Mommie Dearest not included, I just couldn’t resist using that photo.

Day #7: The final film in our Mother’s Day marathon is The Truth About Jane (2000), a Lifetime ditty about the inability of mother Janice (Stockard Channing) to accept the lesbianism of her teenage daughter Jane (Ellen Muth). Costarring James Naughton and RuPaul, The Truth About Jane contains many scenes set at a dining room table. Each and every time, without fail, I thought of late comedian Bob Smith’s Thanksgiving joke (“Please pass the gravy to a homosexual”) and laughed.
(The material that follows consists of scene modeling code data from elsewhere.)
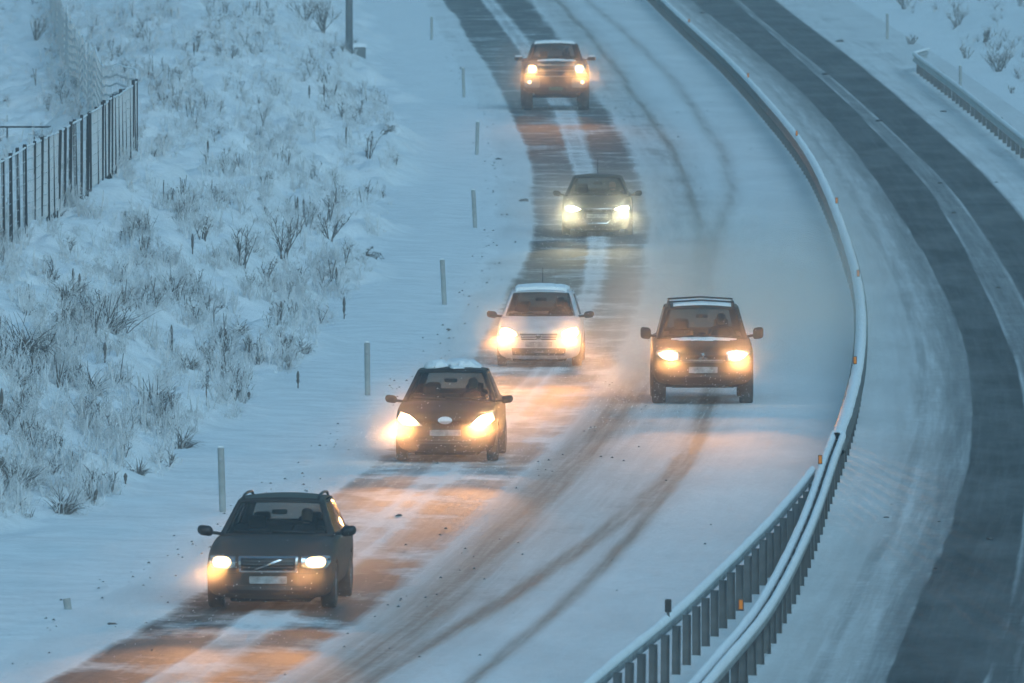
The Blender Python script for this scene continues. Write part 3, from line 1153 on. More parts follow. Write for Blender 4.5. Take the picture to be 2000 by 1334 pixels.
for a in [
    (672, 623, 44, 'tall dark dead flower spike standing apart at the foot of the bank'),
    (657, 562, 40, 'dark dead flower spike just above the one standing apart'),
    (548, 630, 42, 'knobbly dead flower spike rising from a small snow ridge mid-bank', 0.03),
    (335, 680, 46, 'slim spindle-shaped dead spike above a dark weed clump'),
    (205, 710, 42, 'dead flower spike below the big fan of grass'),
    (144, 562, 38, 'taller of two dead spikes beside the dense round clump', -0.04),
    (153, 576, 42, 'shorter of two dead spikes beside the dense round clump', 0.06),
    (582, 758, 34, 'thin lone dead stalk low on the bank left of the second marker post'),
    (486, 781, 16, 'tiny dead stalk lowest on the bank above the near marker post'),
    (604, 194, 28, 'leftmost of three dark spikes below the lamp post'),
    (633, 197, 34, 'middle of three dark spikes below the lamp post'),
    (651, 194, 30, 'rightmost of three dark spikes below the lamp post', 0.25),
    (676, 281, 34, 'single dark spike halfway down the bank left of the pickup'),
    (581, 418, 34, 'left of two dead spikes above the big twiggy shrub'),
    (593, 424, 36, 'right of two dead spikes above the big twiggy shrub'),
    (523, 425, 22, 'short leaning dead spike left of the twiggy shrubs', -0.3),
    (376, 496, 40, 'dead spike at the top of the weedy slope right of the fence'),
    (406, 300, 26, 'thin spike on the upper bank right of the fence corner'),
    (379, 108, 26, 'thin spike near the top of the picture right of the far fence'),
    (3, 828, 70, 'tall thin dead stalk at the left edge of the picture'),
    (183, 985, 30, 'thin bent stalk alone in the snow near the lower left', 0.2),
    (245, 946, 22, 'short stub of a stalk under the lower left weeds'),
]:
    stalk(*(a[:4]), lean=a[4] if len(a) > 4 else 0.0)


def clump(px, py, wpx, hpx, label, n=60, lean=0.3, dark=0.6, droop=1.2, name='grass_clump'):
    p = ground_at(px, py)
    s = scale_at(p[1])
    W, H = wpx / s, hpx / s
    r = empty(name, tuple(p))
    tag(r, label, 'grass', 'big grass clumps on the bank')
    A, B = Acc(), Acc()
    for k in range(int(n * 1.8)):
        d = rdir(1.0, 0.75)
        T = A if random.random() < dark else B
        T.blade((random.gauss(0, W * 0.12), random.gauss(0, 0.15), -0.03), (d[0] + lean, d[1] * 0.6, d[2]), math.hypot(H, W * 0.5) * random.uniform(0.6, 1.15),
                random.uniform(0.008, 0.015), random.uniform(droop * 0.4, droop * 1.3), 5)
    tag(A.build('dry_blades', M['stem'], r), kind='stuff')
    if B.n:
        tag(B.build('frosted_blades', M['stem_frost'], r), kind='stuff')
    # snow caught on top
    bm = bmesh.new()
    for k in range(5):
        m_ = Matrix.Translation((random.gauss(0, W * 0.16), random.gauss(0, .1), H * random.uniform(0.12, 0.45))) @ Matrix.Diagonal((random.uniform(.02, .055), .05, .022, 1))
        bmesh.ops.create_icosphere(bm, subdivisions=1, radius=1.0, matrix=m_)
    tag(bobj('snow_tufts', bm, M['snow'], r, smooth=True), kind='stuff')


for a in [
    (205, 648, 110, 62, 'big fan of dark grass bursting from the bank below the fence', 90, 0.25),
    (45, 690, 100, 70, 'arching dark grass clump at the left edge of the bank', 80, 0.1, 0.8, 2.0),
    (130, 582, 70, 36, 'dense round grass clump above the fan-shaped one', 80, 0.0),
    (38, 748, 50, 34, 'small dark tuft on a snow ridge at the left edge', 50, 0.35),
    (38, 952, 90, 48, 'dark leaning tuft low at the left edge', 80, 0.4),
    (120, 1000, 80, 42, 'loose weed tuft lowest on the left bank', 60, 0.5),
    (340, 582, 60, 52, 'ragged dark weed clump in the middle of the bank', 60, 0.2),
    (370, 720, 40, 34, 'small dark clump below the spindle-shaped spike', 40, 0.3),
    (590, 688, 46, 26, 'flat grass tuft at the foot of the bank beside the third marker post', 40, 0.3),
    (270, 925, 44, 26, 'dark grass tuft above the near marker post', 40, 0.35),
    (355, 875, 50, 44, 'leaning weed tuft at the bank foot', 45, 0.45),
    (465, 650, 40, 30, 'small tuft left of the knobbly spike', 36, 0.25),
    (180, 770, 70, 60, 'pale upright grass fan in the lower middle of the bank', 60, 0.15, 0.35),
    (300, 790, 80, 40, 'broad pale weed patch in the lower bank', 60, 0.3, 0.5),
]:
    clump(*a)


def shrub(px, py, wpx, hpx, label, n=7, droop=0.2, mat='stem', lean=0.0, group='leafless shrubs'):
    p = ground_at(px, py)
    s = scale_at(p[1])
    W, H = wpx / s, hpx / s
    r = empty('leafless_shrub', tuple(p))
    tag(r, label, 'shrub', group)
    A, B, S_ = Acc(), Acc(), Acc()
    for k in range(n):
        d = np.array(rdir(W / H * 0.55, 1.0)) + np.array([lean, 0, 0])
        L = H * random.uniform(0.75, 1.1)
        P = A.blade((random.gauss(0, .05), random.gauss(0, .1), -0.05), d, L, random.uniform(0.012, 0.020), droop, 5, 0.35)
        for j in range(7):
            t = random.uniform(0.25, 1.0) * 5
            i = min(int(t), 4)
            q_ = P[i] + (P[i + 1] - P[i]) * (t - i)
            dd = np.array(rdir(0.9, 0.8)) + d / np.linalg.norm(d) * 0.5
            P2 = B.blade(q_, dd, L * random.uniform(0.2, 0.42), random.uniform(0.006, 0.010), droop * 1.5, 3, 0.4)
            if random.random() < 0.7:
                S_.blade(P2[1] + np.array([0, 0, 0.012]), P2[2] - P2[1], L * 0.14, 0.012, 0.2, 1, 0.7)
            for _ in range(3):
                q3 = P2[random.randint(1, 3)]
                B.blade(q3, rdir(1.0, 0.5), L * random.uniform(0.08, 0.18), 0.005, 0.3, 1)
    tag(A.build('branches', M[mat], r), kind='stuff')
    tag(B.build('twigs', M[mat], r), kind='stuff')
    tag(S_.build('snow_on_twigs', M['snow'], r), kind='stuff')


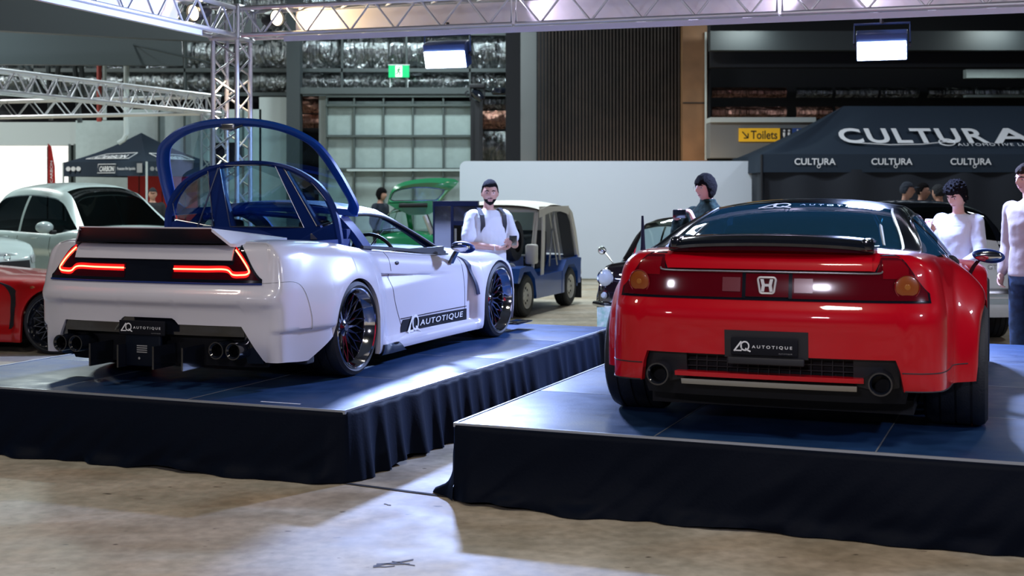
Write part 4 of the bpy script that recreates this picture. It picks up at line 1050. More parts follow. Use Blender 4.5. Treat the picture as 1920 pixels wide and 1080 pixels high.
        en = MB(); en.box((0, 0, .76), (.34, .62, .10), bev=.03)
        for k in range(6): en.tube([(-.12+.0, -.2+k*.08, .82), (0, -.2+k*.08, .845), (.12, -.2+k*.08, .82)], .02, 8)
        en.build('engine_cover', 'dark_chrome', root)
        # outer rear hatch: wide curved glass in a blue frame, hinged at the roof
        hp = lambda y, t, o=0: Vector((.50-.47*t, y, 1.08+.60*t))+Vector((-.787, 0, -.617))*o+Vector((-.10, 0, -.06))*(y*y)
        half = [(.745, .02), (.78, .12), (.765, .30), (.735, .50), (.69, .69), (.615, .84), (.45, .965), (.24, 1.035), (0, 1.055)]
        outl = [Vector((y, t, 0)) for y, t in half]; outl = outl+[Vector((-p.x, p.y, 0)) for p in reversed(outl[:-1])]
        O_ = catmull(outl, 8)
        cen = Vector((0, .5, 0))
        inset = lambda p, d: p+(cen-p).normalized()*d
        hm = MB()
        def ring(depths):
            rows = []
            for (d, o) in depths: rows.append([hp(inset(p, d).x, inset(p, d).y, o) for p in O_])
            for a_ in range(len(rows)-1):
                n_ = len(O_); hm.add(rows[a_]+rows[a_+1], [(i, i+1, n_+i+1, n_+i) for i in range(n_-1)])
        ring([(0, 0), (.0, .025), (.03, .032), (.07, .022), (.088, .008), (.088, -.006), (.02, -.008), (0, 0)])
        hm.build('rear_hatch_frame', 'hatch_blue', root)
        gl = MB(); n_ = len(O_); gp = []
        for k in range(9):
            gp.append([hp(lerp(p.x*.915, 0, k/8), lerp(inset(p, .07).y, .5, k/8), .004) for p in O_])
        gl.add([q for r_ in gp for q in r_], [(a_*n_+i, a_*n_+i+1, (a_+1)*n_+i+1, (a_+1)*n_+i) for a_ in range(8) for i in range(n_-1)])
        gl.build('rear_hatch_glass', 'glass_hatch', root)
        MB().strip([hp(y, .03, .01) for y in fr(-.74, .74, 16)], (.02, 0, 0), (0, 0, .022)).build('hatch_hinge_bar', 'hatch_blue', root)
        lt = MB(); lt.box(hp(.02, .99, .035), (.04, .10, .045), bev=.01); lt.tube([hp(-.09, 1.0, .03), hp(.0, .97, .05), hp(.10, .98, .03)], .008, 6); lt.build('hatch_latch', 'steel', root)
        # inner frame with three small windows
        ip = lambda y, t, o=0: Vector((.35-.10*t-o+.10*0, y, .86+.60*t))+Vector((-.14, 0, 0))*(y*y)
        ih = [(.72, .0), (.715, .12), (.70, .30), (.665, .46), (.60, .62), (.50, .75), (.34, .87), (.16, .93), (0, .945)]
        io = [Vector((y, t, 0)) for y, t in ih]; io = io+[Vector((-p.x, p.y, 0)) for p in reversed(io[:-1])]
        I_ = catmull(io, 6)
        fm = MB(); cen2 = Vector((0, .3, 0)); ins2 = lambda p, d: p+(cen2-p).normalized()*d
        rows = [[ip(ins2(p, d).x, ins2(p, d).y, o) for p in I_] for (d, o) in [(0, 0), (0, .03), (.03, .04), (.055, .03), (.055, -.005), (0, 0)]]
        n_ = len(I_)
        for a_ in range(5): fm.add(rows[a_]+rows[a_+1], [(i, i+1, n_+i+1, n_+i) for i in range(n_-1)])
        fm.build('engine_cover_frame', 'blue_black', root)
        ps = MB()
        def quad(pts, d=.025):
            n_ = len(pts); ps.add([ip(y, t, .028) for y, t in pts]+[ip(y, t, -.005) for y, t in pts], [tuple(range(n_)), tuple(range(2*n_-1, n_-1, -1))]+[(i, (i+1) % n_, n_+(i+1) % n_, n_+i) for i in range(n_)])
        quad([(.330, .885), (.240, .90), (.225, .60), (.170, .16), (.325, .16), (.335, .5)])
        quad([(-.20, .90), (-.275, .88), (-.55, .17), (-.41, .17)])
        quad([(.71, .19), (.71, .0), (.2, -.02), (-.3, -.02), (-.71, .0), (-.70, .24), (-.55, .17), (0, .165), (.45, .17), (.62, .24)])
        ps.build('frame_pillar', 'blue_black', root, sm=False)
        for nm, poly in (('frame_window', [(.62, .25), (.335, .17), (.335, .85), (.5, .70), (.63, .45)]), ('frame_window', [(.20, .17), (-.41, .17), (-.21, .89), (.24, .89)]), ('frame_window', [(-.52, .19), (-.68, .25), (-.655, .42), (-.5, .70), (-.28, .85)])):
            g_ = MB(); n_ = len(poly); g_.add([ip(y, t, .01) for y, t in poly]+[ip(y, t, .005) for y, t in poly], [tuple(range(n_)), tuple(range(2*n_-1, n_-1, -1))]+[(i, (i+1) % n_, n_+(i+1) % n_, n_+i) for i in range(n_)])
            g_.build(nm, 'glass_hatch', root, sm=False)
            MB().tube([ip(y, t, .032) for y, t in poly], .005, 6, closed=True).build('window_seal', 'steel', root)
        MB().tube([ip(.24, .86, .05), ip(.42, .14, .10)], .006, 6).build('support_rod', 'steel', root)
        MB().tube([(.42, .5, 1.02), (.40, .1, 1.06), (.42, -.5, 1.02)], .018, 8).build('roll_bar', 'blue_black', root)
        for sg in (-1, 1):
            MB().box((.30, sg*.50, .90), (.05, .09, .05), bev=.01).build('frame_latch', 'steel', root)
            MB().tube([(.48, sg*.15, 1.07), (.47, sg*.42, 1.00)], .008, 6).build('hinge_arm', 'steel', root)
        # left door glass edge and visible far side frame
    else:
        s1 = sy(.748)
        yy = lambda a: abs(B.surf(a, .75).y)
        lt_ = lambda a: (.822 if yy(a) < .50 else lerp(.822, .898, smooth(.50, .53, yy(a))) if yy(a) < .60 else lerp(.898, .715, smooth(.60, .752, yy(a))))
        B.panel('lamp_surround', 'black_gloss', root, -s1-.02, s1+.02, .688, lambda a: lt_(a)+.010, .003, -.02, 100, 10)
        for sg in (-1, 1):
            B.panel('tail_lamp', 'lamp_red', root, sg*sy(.115), sg*s1, .700, lt_, .008, 0, 70, 12)
            B.panel('upper_tail_lamp', 'lamp_red_bright', root, sg*sy(.535), sg*sy(.66), .80, lambda a: max(.81, min(.885, lt_(a)-.008)), .011, 0, 24, 8)
            c_ = B.surf(sg*sy(.650), .762, .009); x_, y_, nx, ny = B.col(sy(.65)); nrm = Vector((nx, sg*ny, 0)).normalized()
            R = nrm.to_track_quat('Z', 'Y').to_matrix()
            MB().lathe([(0, .006), (.02, .006), (.045, .005), (.056, .0)], 32, 'z', c_, R).build('indicator_lens', 'amber', root)
            MB().lathe([(0, .0075), (.012, .0075), (.014, .006)], 20, 'z', c_, R).build('indicator_bulb', mat('bulb_amber', (.35, .12, .02), .3), root)
            MB().tube([c_+R @ Vector((.057*math.cos(q), .057*math.sin(q), .002)) for q in fr(0, 2*PI*31/32, 31)], .003, 6, closed=True).build('indicator_ring', 'lamp_red_bright', root)
            B.panel('reverse_lamp', 'clear_lens', root, sg*sy(.125), sg*sy(.215), .728, .795, .011, 0, 12, 4)
            B.panel('lamp_divider', 'black_gloss', root, sg*sy(.102), sg*sy(.118), .700, .826, .012, 0, 4, 4)
        B.panel('centre_lamp_panel', 'lamp_red', root, -sy(.10), sy(.10), .706, .815, .010, 0, 12, 6)
        B.line('lamp_top_trim', 'steel', root, [(-sy(.535), .835), (-sy(.5), .824), (-sy(.25), .824), (0, .824), (sy(.25), .824), (sy(.5), .824), (sy(.535), .835)], .0045, .012)
        # H emblem
        ex = B.surf(0, .760, .012).x-.004
        hm = MB(); fnp = lambda a, b: Vector((ex, -a, .760+b))
        rr_ = [(-.036, .034), (.036, .034), (.032, -.034), (-.032, -.034)]
        RRc = []
        for (a, b) in rr_:
            RRc.append((a, b))
        def rounded(w1, w2, h_, r_=.012):
            cs_ = [(w1-r_, h_-r_, 0), (-w1+r_, h_-r_, PI/2), (-w2+r_, -h_+r_, PI), (w2-r_, -h_+r_, 1.5*PI)]
            return [fnp(a+r_*math.cos(q0+k*PI/8), b+r_*math.sin(q0+k*PI/8)) for (a, b, q0) in cs_ for k in range(5)]
        hm.tube(rounded(.042, .034, .038), .0050, 8, closed=True)
        for sg in (-1, 1): hm.strip([fnp(sg*.023, .030), fnp(sg*.016, 0), fnp(sg*.021, -.030)], (0, .0075, 0), (.004, 0, 0))
        hm.strip([fnp(-.014, .001), fnp(.014, .001)], (0, 0, .006), (.003, 0, 0))
        hm.build('badge', mat('badge_silver', (.75, .76, .80), .35, metal=.3), root)
        # tail lid and spoiler
        yl = .487
        B.panel('tail_lid', 'red_paint', root, -sy(yl), sy(yl), .836, .930, lambda a, z: .034, -.03, 60, 10)
        mb = MB()
        lidtop = MB(); lidtop.grid(lambda u, x: Vector((x, u*yl, .928+.012*smooth(-.88, -.6, x)+.008*(1-u*u))), fr(-1, 1, 20), fr(-.885, -.50, 8)); lidtop.build('lid_top', 'red_paint', root)
        prof = [(-.93, .948), (-.935, .962), (-.930, .978), (-.90, .992), (-.80, 1.003), (-.70, .998), (-.68, .988), (-.70, .972), (-.78, .960), (-.86, .944)]
        def wing(u, k):
            x, z = prof[k]; e = 1-.22*abs(u)**8; return Vector((x+.07*abs(u)**3, u*.49, z-.018*u*u-.012*abs(u)**8))
        us = fr(-1, 1, 40); n_ = len(prof)
        mb.add([wing(u, k) for u in us for k in range(n_)], [(i*n_+k, (i+1)*n_+k, (i+1)*n_+(k+1) % n_, i*n_+(k+1) % n_) for i in range(40) for k in range(n_)]+[tuple(range(n_)), tuple(40*n_+k for k in range(n_))[::-1]])
        for sg in (-1, 1): mb.box((-.79, sg*.455, .955), (.18, .05, .06), bev=.012)
        mb.box((-.80, 0, .945), (.12, .9, .02))
        mb.build('rear_spoiler', 'black_gloss', root, angle=30)
        MB().strip([Vector((-.905+.07*abs(u)**3, u*.485, .938-.012*u*u)) for u in fr(-1, 1, 24)], (.02, 0, 0), (0, 0, .012)).build('high_stop_lamp', 'lamp_dark', root)
        # plate recess, opening, lips
        B.panel('plate_recess', 'black_plastic', root, -sy(.195), sy(.195), .415, .545, .004, -.01, 20, 5)
        aq_plate(root, (-.966, 0.006, .470), (0, -1, 0), (0, 0, 1), (-1, 0, 0), .315, .082)
        MB().box((-.955, 0, .402), (.03, .36, .035), bev=.006).build('plate_bracket', 'black_plastic', root)
        B.panel('valance_backing', 'dark', root, -sy(.70), sy(.70), .20, .44, -.10, -.14, 60, 8)
        mesh_ = MB()
        for k in range(5): mesh_.box((-.862, 0, .30+k*.028), (.006, .9, .004))
        for k in range(19): mesh_.box((-.862, -.45+k*.05, .355), (.006, .004, .12))
        mesh_.build('valance_mesh', 'black_plastic', root, sm=False)
        B.panel('lower_lip', 'red_paint', root, -sy(.445), sy(.445), .312, .334, .0, -.08, 40, 4)
        B.panel('skid_strip', 'steel', root, -sy(.415), sy(.415), .272, .298, .004, -.05, 40, 4)
        for sg in (-1, 1):
            MB().lathe([(.040, -.02), (.048, -.03), (.055, -.03), (.056, .14), (.047, .14), (.046, .0)], 32, 'x', (-.930, sg*.525, .318)).build('exhaust_tip', 'black_gloss', root)
            MB().lathe([(0, 0), (.047, 0)], 20, 'x', (-.86, sg*.525, .318)).build('exhaust_bore', 'dark', root)
            B.panel('exhaust_surround', 'black_plastic', root, sg*sy(.40), sg*sy(.62), lambda a: .27+.02*abs(abs(B.surf(a, .3).y)-.52)/.1, .425, -.05, -.08, 16, 6)
            B.line('bumper_gap', 'black_plastic', root, [(sg*sy(.62), .365), (sg*sy(.75), .362), (sg*sx(-.60), .362), (sg*sx(-.40), .365)], .003, .0)
            B.line('lip_edge', 'black_plastic', root, [(sg*sy(.635), .278), (sg*sy(.75), .275), (sg*sx(-.5), .275)], .004, .0)
        # lettering across the top of the rear glass
        fng = lambda x0, v0: (lambda s_, t_: gh(x0+t_*3.2, (v0-s_)/.57, .004, 0))
        monogram('window_monogram', fng(.17, .225), .18, .050, 'white_text', root)
        text_on('window_lettering', 'AUTOTIQUE', fng(.235, .005), mat('faint_lettering', (.20, .30, .45), .4), root, width=.42, height=.020, bold=.0, space=1.6)
        B.panel('side_intake', 'black_gloss', root, -sx(.50), -sx(.56), .50, .68, .003, -.01, 4, 6)
        MB().tube([(-.42, .735, .88), (-.42, .735, .93), (-.43, .735, 1.08)], [.016, .012, .006], 8).build('antenna', 'navy_vent', root)
    return B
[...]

Day #6: Motherhood was often at the center of Rue McClanahan’s TV movies, whether she was in a starring or supporting role. We still have a few of those titles left to tackle, but today’s retrospective is of her most frustrating portrayal of motherhood: Baby of the Bride. The middle entry in her early ’90s Margret Hix series finds her unexpectedly pregnant at 53, and boy is her husband a rat about it.

Day #5: For today’s new review we’re looking back on My Mother’s Secret Life, a tawdry 1984 telefilm starring Amanda Wyss as a teenager in search of her birth mom following the death of her father. It brings her to the doorstep of a glamorous San Francisco call girl played by Loni Anderson. This was my greatest surprise of the week. It’s thoroughly ridiculous and that’s why it works in spite of itself.

Day #4: Mother, May I Sleep with Danger? is the mother of all TV movie questions, and today we’ll look back at that film, which was reviewed here last year. This one should be extra special to gay viewers not just because of the title and Tori Spelling (or costar Ivan Sergei, of The Opposite of Sex), but because the titular mother was played by the marvelous Lisa Banes. Banes, who was killed in a hit-and-run accident last year, was survived by her wife.

Day #3: We have a new review today, of Sins of the Mother. In this nasty little 1991 adaptation of a true crime book, Elizabeth Montgomery plays a manipulative mother unaware of her son’s violent secret life—and the role her abuse has played in it. Montgomery was one of the earliest (and busiest) queens of the TV movie, and later this year I’ll write about more of her work.

Day #2: Today we’re revisiting Mother Knows Best. We first watched this 1997 black comedy in January and were surprised by its hilarity. Joanna Kerns plays against type as the mother-in-law from hell, a socialite who consults a hitman when her daughter (Christine Elise) mortifies her by marrying a blue collar man (Grant Show).

Day #1: It’s May 2nd and our first post, a look at the 1981 Afterschool Special Please Don’t Hit Me, Mom, is live!

Mark your calendars! Unless my dog eats my computer, we’ll kick off a one-week celebration of Mother’s Day on May 2nd. Every day through the 8th we’ll feature a TV movie about motherhood, blending all-new content with some reposts of other mom-centric reviews.

It’s a rehearsal for a more ambitious project I might undertake later this year, so we’ll see how it goes. It’s definitely not kid-tested or mother-approved, but you can get in the mood ahead of time by listening to Lucille Bluth sing “Rose’s Turn.”